Google Makes Me Lazy

John Derbyshire serves up a math problem in his August Diary:


Math Corner. A reader sent this in:

You can flip coins until the number of heads and tails are equal. The payoff is the number of flips. So, half of all games end after two flips and pay two dollars …

I'm not sure how you make a betting game out of this, but I'm certainly willing to tackle the question: What proportion of games, on average, end after exactly T coin tosses? Pretty obviously T has to be an even number. The chance that a game will end after two tosses is of course, as my reader says, 0.5. A couple of minutes' doodling should convince you that for four tosses the answer is 0.125. That is, one-eighth of games on average will end on the fourth toss.
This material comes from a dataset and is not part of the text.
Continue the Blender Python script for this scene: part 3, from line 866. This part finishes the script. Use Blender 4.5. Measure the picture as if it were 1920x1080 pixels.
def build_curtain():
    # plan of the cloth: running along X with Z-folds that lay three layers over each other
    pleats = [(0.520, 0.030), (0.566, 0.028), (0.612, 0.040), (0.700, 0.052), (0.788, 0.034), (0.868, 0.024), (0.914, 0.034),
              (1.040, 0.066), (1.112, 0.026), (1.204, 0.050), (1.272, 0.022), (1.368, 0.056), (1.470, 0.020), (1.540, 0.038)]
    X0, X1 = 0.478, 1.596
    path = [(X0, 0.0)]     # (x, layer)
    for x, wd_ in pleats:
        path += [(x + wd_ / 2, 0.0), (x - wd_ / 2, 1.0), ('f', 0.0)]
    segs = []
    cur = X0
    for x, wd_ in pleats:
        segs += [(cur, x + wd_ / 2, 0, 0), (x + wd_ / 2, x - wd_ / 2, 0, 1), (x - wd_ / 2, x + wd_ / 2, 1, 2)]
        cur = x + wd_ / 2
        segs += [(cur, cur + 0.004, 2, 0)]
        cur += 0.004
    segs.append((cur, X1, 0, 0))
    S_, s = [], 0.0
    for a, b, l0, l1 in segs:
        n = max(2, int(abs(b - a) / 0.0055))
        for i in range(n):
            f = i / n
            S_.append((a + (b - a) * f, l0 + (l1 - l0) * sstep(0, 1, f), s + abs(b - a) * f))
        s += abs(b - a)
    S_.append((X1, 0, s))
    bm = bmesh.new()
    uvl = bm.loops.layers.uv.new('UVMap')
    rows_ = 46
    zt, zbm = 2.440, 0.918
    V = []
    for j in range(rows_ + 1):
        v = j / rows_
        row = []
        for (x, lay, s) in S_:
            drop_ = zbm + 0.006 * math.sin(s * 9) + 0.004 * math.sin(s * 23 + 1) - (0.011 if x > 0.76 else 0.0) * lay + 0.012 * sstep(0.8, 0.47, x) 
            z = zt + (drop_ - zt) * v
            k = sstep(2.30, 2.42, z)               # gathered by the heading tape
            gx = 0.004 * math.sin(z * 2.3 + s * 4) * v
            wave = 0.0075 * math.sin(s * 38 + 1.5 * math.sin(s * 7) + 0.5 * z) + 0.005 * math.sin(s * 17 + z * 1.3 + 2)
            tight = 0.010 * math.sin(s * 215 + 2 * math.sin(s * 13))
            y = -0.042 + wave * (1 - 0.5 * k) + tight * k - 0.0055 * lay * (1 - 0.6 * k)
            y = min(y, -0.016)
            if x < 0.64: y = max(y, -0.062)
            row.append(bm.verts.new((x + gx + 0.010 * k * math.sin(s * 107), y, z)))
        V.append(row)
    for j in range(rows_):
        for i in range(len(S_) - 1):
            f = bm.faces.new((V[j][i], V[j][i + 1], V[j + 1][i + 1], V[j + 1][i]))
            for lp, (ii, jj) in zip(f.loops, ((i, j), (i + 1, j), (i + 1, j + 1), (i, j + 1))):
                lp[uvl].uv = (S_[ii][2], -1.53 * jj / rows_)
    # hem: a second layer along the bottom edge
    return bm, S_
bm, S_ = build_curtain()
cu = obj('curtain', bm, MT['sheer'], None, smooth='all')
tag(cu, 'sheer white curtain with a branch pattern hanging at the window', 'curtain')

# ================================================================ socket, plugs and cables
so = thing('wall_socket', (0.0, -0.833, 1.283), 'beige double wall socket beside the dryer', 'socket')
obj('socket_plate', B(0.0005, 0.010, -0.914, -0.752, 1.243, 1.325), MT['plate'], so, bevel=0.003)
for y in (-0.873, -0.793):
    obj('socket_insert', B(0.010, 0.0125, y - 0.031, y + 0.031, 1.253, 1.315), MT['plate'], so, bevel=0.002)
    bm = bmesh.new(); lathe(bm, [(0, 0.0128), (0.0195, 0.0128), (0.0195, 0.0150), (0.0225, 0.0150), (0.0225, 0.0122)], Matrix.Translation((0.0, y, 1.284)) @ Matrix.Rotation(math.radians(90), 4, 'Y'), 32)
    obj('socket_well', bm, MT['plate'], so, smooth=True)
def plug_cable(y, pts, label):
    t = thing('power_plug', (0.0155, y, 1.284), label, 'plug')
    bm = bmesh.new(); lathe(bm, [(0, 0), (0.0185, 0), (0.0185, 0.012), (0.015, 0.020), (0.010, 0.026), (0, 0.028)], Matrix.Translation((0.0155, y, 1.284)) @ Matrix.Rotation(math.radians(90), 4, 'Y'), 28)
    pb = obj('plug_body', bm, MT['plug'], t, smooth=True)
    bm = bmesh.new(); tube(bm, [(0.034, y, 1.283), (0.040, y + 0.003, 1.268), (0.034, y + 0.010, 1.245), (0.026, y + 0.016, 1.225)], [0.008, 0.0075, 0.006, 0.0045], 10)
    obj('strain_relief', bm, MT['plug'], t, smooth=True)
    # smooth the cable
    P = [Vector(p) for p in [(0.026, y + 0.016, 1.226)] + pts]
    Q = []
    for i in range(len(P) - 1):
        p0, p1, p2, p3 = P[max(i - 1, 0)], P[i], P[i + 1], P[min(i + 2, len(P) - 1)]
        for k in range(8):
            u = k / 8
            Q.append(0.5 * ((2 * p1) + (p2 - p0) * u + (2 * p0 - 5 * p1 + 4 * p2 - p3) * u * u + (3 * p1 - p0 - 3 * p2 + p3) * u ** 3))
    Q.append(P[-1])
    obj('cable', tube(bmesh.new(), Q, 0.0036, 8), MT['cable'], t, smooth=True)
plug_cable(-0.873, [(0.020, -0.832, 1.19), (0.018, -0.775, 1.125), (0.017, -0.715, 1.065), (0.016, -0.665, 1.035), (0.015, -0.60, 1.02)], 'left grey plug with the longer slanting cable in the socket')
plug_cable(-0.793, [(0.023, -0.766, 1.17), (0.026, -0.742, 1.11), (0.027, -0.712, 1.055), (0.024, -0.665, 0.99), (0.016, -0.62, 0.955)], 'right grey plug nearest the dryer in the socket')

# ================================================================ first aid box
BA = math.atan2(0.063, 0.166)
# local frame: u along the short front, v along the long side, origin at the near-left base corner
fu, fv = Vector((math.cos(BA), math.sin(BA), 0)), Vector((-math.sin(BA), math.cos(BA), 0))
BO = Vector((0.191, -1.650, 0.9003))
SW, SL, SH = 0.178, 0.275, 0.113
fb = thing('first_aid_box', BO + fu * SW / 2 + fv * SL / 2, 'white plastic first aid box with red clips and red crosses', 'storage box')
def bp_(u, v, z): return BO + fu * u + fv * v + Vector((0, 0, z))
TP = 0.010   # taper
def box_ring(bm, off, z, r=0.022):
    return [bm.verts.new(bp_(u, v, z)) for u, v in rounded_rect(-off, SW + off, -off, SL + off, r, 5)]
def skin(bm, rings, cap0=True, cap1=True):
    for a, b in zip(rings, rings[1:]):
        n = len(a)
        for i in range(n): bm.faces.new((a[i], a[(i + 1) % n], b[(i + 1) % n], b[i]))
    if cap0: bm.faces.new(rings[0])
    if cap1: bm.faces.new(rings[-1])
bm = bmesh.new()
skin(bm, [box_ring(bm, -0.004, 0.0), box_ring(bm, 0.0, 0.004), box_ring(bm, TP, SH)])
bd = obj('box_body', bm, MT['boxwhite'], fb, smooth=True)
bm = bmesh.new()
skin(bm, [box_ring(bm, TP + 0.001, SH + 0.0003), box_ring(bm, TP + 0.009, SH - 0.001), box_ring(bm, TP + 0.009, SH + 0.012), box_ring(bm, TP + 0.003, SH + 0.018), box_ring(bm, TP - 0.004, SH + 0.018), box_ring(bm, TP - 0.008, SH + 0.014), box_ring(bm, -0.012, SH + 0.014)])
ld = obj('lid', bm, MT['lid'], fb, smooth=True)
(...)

And then …?
Now once upon a time I might have been tempted to try to work this out for myself. Maybe I would have figured it out. Maybe not. However, with Google around, I often find myself just looking up the answer to such problems.

You just have to know the right question to ask! Googling "random walk return time" gives as the first item a pdf article with the answer near the bottom of page 2:
Prob(game ends on 2k flips)=C(2k,k)(1/4)^(k)/(2k-1)
where C(n,k) is the well-known function "n choose k."

The mathematical answer to the guy who wrote Mr. Derbyshire is that the expected payoff is infinite. This is stated at the end of section 1.1. In theory you should be willing to bet all your money on this game (*). It seems counter-intuitive; that's probably the point of the question.

I give myself credit for Googling skills, but subtract for general laziness. I wonder to what extent school kids today get their homework done via Google.

(*) On second thought, this isn't necessarily so. You'd have to take into account your risk aversion.